» DATASET SECTION:
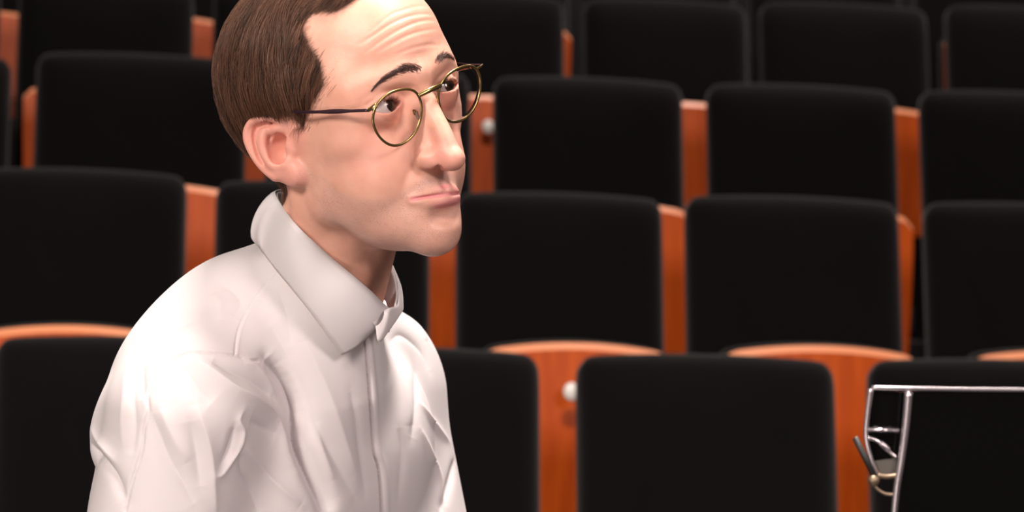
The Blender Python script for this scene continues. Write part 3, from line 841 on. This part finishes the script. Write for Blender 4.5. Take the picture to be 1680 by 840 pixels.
# seams: a stitched step along yoke, armhole and placket
SEAMS = [([(453, 448), (437, 468), (412, 504), (398, 532), (392, 557), (389, 582)], 1.3, 0.35),
 ([(449, 450), (433, 470), (408, 506), (394, 534), (388, 557), (385, 582)], 0.9, -1.1),
 ([(437, 587), (410, 592), (386, 583), (343, 579), (304, 581), (278, 598), (253, 626), (242, 651), (244, 673), (236, 703), (233, 737), (223, 771), (212, 806), (205, 840)], 1.1, -2.2),
 ([(386, 580), (343, 575), (302, 577), (274, 594), (248, 624), (236, 651), (238, 673), (229, 703), (226, 737), (216, 771), (205, 806)], 2.4, 0.45),
 ([(600, 548), (603, 590), (607, 640), (611, 700), (614, 740), (621, 765), (625, 800), (627, 850)], 1.3, -7.0),
 ([(606, 560), (610, 600), (614, 640), (618, 700), (622, 740), (630, 765), (633, 800), (635, 850)], 4.0, 1.6)]
for p_, w_, d_ in SEAMS: sstroke(p_, w_, d_, n=60, taper=False, pw=2)
SN = vert_normals(SV, SQ)
def mat_shirt():
    m = new_mat('white_cotton', (0.70, 0.655, 0.665), 0.7); b = bsdf(m)
    b.inputs['Sheen Weight'].default_value = 0.08; b.inputs['Specular IOR Level'].default_value = 0.3
    b.inputs['Subsurface Weight'].default_value = 0.08; b.inputs['Subsurface Scale'].default_value = 0.01
    wv = noise(m, 1400, 2); bump(m, wv, 0.15, 0.0004)
    return m
M_SHIRT = mat_shirt()
shirt = link('shirt', mesh_from('shirt', t2w(SV), SQ), M_SHIRT, person)

# collar: a folded leaf standing round the neck, open at the throat
YC = float((MC.T @ (h2w((16, -62, -120))-CO))[1])
def cp(px, py, r, back=False):
    c = np.clip((px-551)/(r*2.03*0.98), -1, 1); return P(px, py, YC+(1 if back else -1)*r*0.001*math.sqrt(max(1-c*c, 0)))
def leaf(name, top, bot, puff, n=40, m=10, thick=0.0014, parent=None):
    A = catmull(top, n); B = catmull(bot, n); V = []; F = []
    cen = P(551, 430, YC)
    for i in range(n):
        for j in range(m):
            t = j/(m-1); p = A[i]*(1-t)+B[i]*t; d = p-cen; d /= np.linalg.norm(d)
            V.append(p+d*puff*math.sin(math.pi*min(t*1.0, 1))**0.8)
    for i in range(n-1):
        for j in range(m-1): F.append((i*m+j, i*m+j+1, (i+1)*m+j+1, (i+1)*m+j))
    o = link(name, mesh_from(name, V, F), M_SHIRT, parent or shirt)
    md = o.modifiers.new('thick', 'SOLIDIFY'); md.thickness = thick; md.offset = 0
    return o
def onshirt(px, py, lift=0.006):
    h = thit(px, py); q = t2w(h) if h is not None else P(px, py, YC-0.05)
    d = CO-q; return q+d/np.linalg.norm(d)*lift
RT = 52
def onneck(px, py, r, lift=0.005):
    h = hhit(px, py); q = cp(px, py, r)
    if h is None: return q
    a = h2w(h); d = CO-a; a = a+d/np.linalg.norm(d)*lift
    return a if np.linalg.norm(a-CO) < np.linalg.norm(q-CO) else q
fold_near = [cp(500, 318, RT, True), cp(470, 312, RT, True), cp(452, 315, RT), onneck(462, 336, RT), onneck(484, 366, RT), onneck(509, 391, RT+3), onneck(544, 423, RT+5), onneck(580, 453, RT+6), onneck(609, 478, RT+5), onneck(628, 497, RT+3), cp(638, 505, RT)]
out_near = [cp(480, 372, 85, True), cp(440, 376, 74, True), P(413, 388, YC-0.01), onshirt(432, 414), onshirt(454, 443, 0.010), onshirt(478, 472, 0.013), onshirt(501, 501, 0.015), onshirt(520, 526, 0.015), onshirt(536, 549, 0.014), onshirt(550, 568, 0.012), onshirt(560, 582, 0.010)]
leaf('collar', fold_near, out_near, 0.006)
# the front edge of the leaf, from its point back up to the throat
e0, e1 = out_near[-1], fold_near[-1]
stand_in = [q+(P(551, 470, YC)-q)*0.10+np.array([0, 0, -0.022]) for q in fold_near]
leaf('collar_stand', [q+(P(551, 440, YC)-q)*0.02 for q in fold_near], stand_in, 0.0)
fold_far = [P(630, 511, YC-0.040), P(639, 505, YC-0.036), P(651, 501, YC-0.010), cp(653, 482, RT, True), cp(650, 455, RT, True), cp(630, 410, RT, True), cp(590, 350, RT, True), cp(540, 320, RT, True), cp(500, 318, RT, True)]
out_far = [P(616, 535, YC-0.052), P(623, 560, YC-0.052), P(654, 515, YC-0.010), P(658, 505, YC+0.03), P(654, 480, YC+0.07), P(640, 470, YC+0.09), P(590, 410, YC+0.10), P(540, 380, YC+0.10), P(480, 372, YC+0.075)]
leaf('collar', fold_far, out_far, 0.003)
fold_far = fold_far[2:]
stand_far = [q+(P(551, 470, YC)-q)*0.12+np.array([0, 0, -0.024]) for q in fold_far]
leaf('collar_stand', [q+(P(551, 440, YC)-q)*0.02 for q in fold_far], stand_far, 0.0)
# ------------------------------------------------------------------ the auditorium behind him
ROW_YAW = 0.173; D1 = 4.395; ROW_D = 0.855; H1 = -0.08+CAM_Z; STEP = 0.337
RU = np.array([math.cos(ROW_YAW), math.sin(ROW_YAW), 0]); RN = np.array([-math.sin(ROW_YAW), math.cos(ROW_YAW), 0])
def row_hit(i, px, py):
    """point of row i's backrest plane seen at a pixel"""
    d = P(px, py, 1.0)-CO; o = np.array([0, D1, CAM_Z])+RN*ROW_D*i
    return CO+d*(((o-CO)@RN)/(d@RN))
M_FABRIC = new_mat('black_seat_fabric', (0.005, 0.0046, 0.0046), 0.85)
bsdf(M_FABRIC).inputs['Sheen Weight'].default_value = 0.13; bsdf(M_FABRIC).inputs['Sheen Roughness'].default_value = 0.5
bsdf(M_FABRIC).inputs['Specular IOR Level'].default_value = 0.05
lk(M_FABRIC, ramp(M_FABRIC, noise(M_FABRIC, 5, 4), [(0.3, (0.0012, 0.001, 0.001)), (0.75, (0.0022, 0.0019, 0.0019))]), bsdf(M_FABRIC).inputs['Base Color'])
bump(M_FABRIC, noise(M_FABRIC, 900, 2), 0.3, 0.001)
M_WOOD = new_mat('orange_beech_ply', (0.5, 0.12, 0.02), 0.42, Specular_IOR_Level=0.25)
_mp = nd(M_WOOD, 'ShaderNodeMapping'); _mp.inputs['Scale'].default_value = (30, 30, 2.5); lk(M_WOOD, nd(M_WOOD, 'ShaderNodeTexCoord').outputs['Object'], _mp.inputs['Vector'])
lk(M_WOOD, ramp(M_WOOD, noise(M_WOOD, 1.6, 5, _mp.outputs[0]), [(0.3, (0.40, 0.054, 0.003)), (0.7, (0.52, 0.082, 0.005))]), bsdf(M_WOOD).inputs['Base Color'])
M_PLY = new_mat('lit_ply_edge', (0.72, 0.27, 0.13), 0.4)  # ply rim coloured paler to carry the bright band of top light
M_STEEL = new_mat('dark_grey_steel', (0.05, 0.05, 0.05), 0.5, 0.6)
M_PLATE = new_mat('white_seat_plate', (0.75, 0.73, 0.68), 0.4)
M_CARPET = new_mat('black_carpet', (0.006, 0.0055, 0.0055), 0.95)
def pad(w, h, t, arch=0.0, ex=10, nx=26, nz=22, puff=0.0, taper=0.0):
    """upholstered slab: soft edges, arched top; x across, z up from 0, front towards -y"""
    V, F = [], []
    for side in (-1, 1):
        for j in range(nz+1):
            for i in range(nx+1):
                u = -math.cos(math.pi*i/nx); v = -math.cos(math.pi*j/nz)
                e = (max(0, 1-abs(u)**ex)**0.45)*(max(0, 1-abs(v)**ex)**0.45)
                rc = 1-0.5*(abs(u)**24)*(abs(v)**24)*0.14
                x = u*w/2*rc*(1-taper*(1-v)/2); z = h/2+v*h/2*rc+(arch*(1-u*u)*max(v, 0) if v > 0 else 0)
                V.append((x, side*(t/2*e+(puff*(1-u*u)*(1-v*v) if side < 0 else 0)), z))
    n = (nx+1)*(nz+1)
    for s_ in (0, 1):
        for j in range(nz):
            for i in range(nx):
                a = s_*n+j*(nx+1)+i; q = (a, a+1, a+nx+2, a+nx+1); F.append(q if s_ == 0 else q[::-1])
    return V, F
def xf(V, rx=0.0, off=(0, 0, 0)):
    c, s = math.cos(rx), math.sin(rx); return [(x+off[0], y*c-z*s+off[1], y*s+z*c+off[2]) for x, y, z in V]
def weld(o):
    bm = bmesh.new(); bm.from_mesh(o.data); bmesh.ops.remove_doubles(bm, verts=bm.verts, dist=1e-5); bm.to_mesh(o.data); bm.free()
    o.data.polygons.foreach_set('use_smooth', [True]*len(o.data.polygons)); return o
def box_mesh(name, lo, hi, mat, parent=None, bev=0.003):
    bm = bmesh.new(); bmesh.ops.create_cube(bm, size=1)
    for v in bm.verts: v.co = Vector([(lo[k]+hi[k])/2+v.co[k]*(hi[k]-lo[k]) for k in range(3)])
    if bev: bmesh.ops.bevel(bm, geom=bm.edges[:], offset=bev, segments=2, affect='EDGES', profile=0.6)
    me = bpy.data.meshes.new(name); bm.to_mesh(me); bm.free(); return link(name, me, mat, parent, smooth=False)
def shell_mesh(w, h, t, arch):
    """plywood underside of a tipped-up seat: arched top rim with rounded corners, slightly dished"""
    n = 24; out = []
    for i in range(n+1):
        u = -1+2*i/n; x = u*w/2; rc = 0.05*max(0, abs(u)-0.86)/0.14; out.append((x, h+arch*(1-u*u)-rc*rc*8))
    V, F = [], []; m = 10
    for side in (0, 1):
        for j in range(m+1):
            for i in range(n+1):
                x, top = out[i]; v = j/m; z = (top-0.015)*j/(m-1) if j < m else top; ww = 1-0.06*(1-v)**2
                e = 0.0 if side else 0.0
                V.append((x*ww, ((0 if j < m else 0.013) if side == 0 else t)-0.012*math.cos(math.pi*x/w)*1.0, z))
    N = (m+1)*(n+1)
    for s_ in (0, 1):
        for j in range(m):
            for i in range(n):
                a = s_*N+j*(n+1)+i; q = (a, a+1, a+n+2, a+n+1); F.append(q if s_ == 0 else q[::-1])
    for i in range(n):
        a = m*(n+1)+i; F.append((a, a+1, a+1+N, a+N)); b = i; F.append((b+1, b, b+N, b+1+N))
    for j in range(m):
        a = j*(n+1); F.append((a, a+(n+1), a+(n+1)+N, a+N)); b = j*(n+1)+n; F.append((b+n+1, b, b+N, b+n+1+N))
    return V, F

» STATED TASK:
Copy exactly the lines running from the beginning of the listing through the line that has "SQ), M_SHIRT, person)". Drop the pictures.

» FULL RESPONSE:
The Blender Python script for this scene continues. Write part 3, from line 841 on. This part finishes the script. Write for Blender 4.5. Take the picture to be 1680 by 840 pixels.
# seams: a stitched step along yoke, armhole and placket
SEAMS = [([(453, 448), (437, 468), (412, 504), (398, 532), (392, 557), (389, 582)], 1.3, 0.35),
 ([(449, 450), (433, 470), (408, 506), (394, 534), (388, 557), (385, 582)], 0.9, -1.1),
 ([(437, 587), (410, 592), (386, 583), (343, 579), (304, 581), (278, 598), (253, 626), (242, 651), (244, 673), (236, 703), (233, 737), (223, 771), (212, 806), (205, 840)], 1.1, -2.2),
 ([(386, 580), (343, 575), (302, 577), (274, 594), (248, 624), (236, 651), (238, 673), (229, 703), (226, 737), (216, 771), (205, 806)], 2.4, 0.45),
 ([(600, 548), (603, 590), (607, 640), (611, 700), (614, 740), (621, 765), (625, 800), (627, 850)], 1.3, -7.0),
 ([(606, 560), (610, 600), (614, 640), (618, 700), (622, 740), (630, 765), (633, 800), (635, 850)], 4.0, 1.6)]
for p_, w_, d_ in SEAMS: sstroke(p_, w_, d_, n=60, taper=False, pw=2)
SN = vert_normals(SV, SQ)
def mat_shirt():
    m = new_mat('white_cotton', (0.70, 0.655, 0.665), 0.7); b = bsdf(m)
    b.inputs['Sheen Weight'].default_value = 0.08; b.inputs['Specular IOR Level'].default_value = 0.3
    b.inputs['Subsurface Weight'].default_value = 0.08; b.inputs['Subsurface Scale'].default_value = 0.01
    wv = noise(m, 1400, 2); bump(m, wv, 0.15, 0.0004)
    return m
M_SHIRT = mat_shirt()
shirt = link('shirt', mesh_from('shirt', t2w(SV), SQ), M_SHIRT, person)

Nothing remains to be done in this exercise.